1:20pm: Quick stop at Grieta for a cortado before I wander through Parque México and Parque España back to our Airbnb to reset.

3:10pm: My first sip at Rosetta: a fizzy and delicious strawberry rye shrub. I am hoping that the carbonation will break up some of the seafood from earlier to make room for more food – wishful thinking.

3:19pm: Beef tongue carpaccio with sorrel sauce and caperberries. I love a salty dish, and this one has excellent variety.

3:38pm: Ricotta and lemon triangoli. I delight in finding that it tastes exactly the way I thought it would: smooth, bright, and creamy.

3:59pm: Some sort of beautifully designed, earthy cacao dessert that my server convinces me that I need. No regrets.

8:19pm: I start dinner at Tr3s Tonalá with a carajillo. I cannot fathom eating any more today but I am hellbent on going out dancing – and the nightclubs don’t open until midnight – so I need to do so. I eat a few chips with salsa and a bowl of chicken, rice, and avocado soup that does seem to have some healing properties.

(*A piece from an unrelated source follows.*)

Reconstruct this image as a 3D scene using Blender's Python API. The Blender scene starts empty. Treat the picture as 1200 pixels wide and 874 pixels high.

9:54pm: We walk a bit to Licorería Limantour and I sip a Mr. Shirley Temple (tequila, homemade grenadine, ginger ale & citrus) in the back room and count the minutes until we can go dancing.

10:47pm: We walk over to Bar Félix and I have a vodka martini, for some reason.

1:35am: At Café Paraíso (finally!), I have a Stella Artois and a stout glass bottle of water that I hold in a vise grip while I scream-sing whatever Bad Bunny lyrics I know and learn how to dance cumbia. The perfect conclusion to a beyond perfect trip.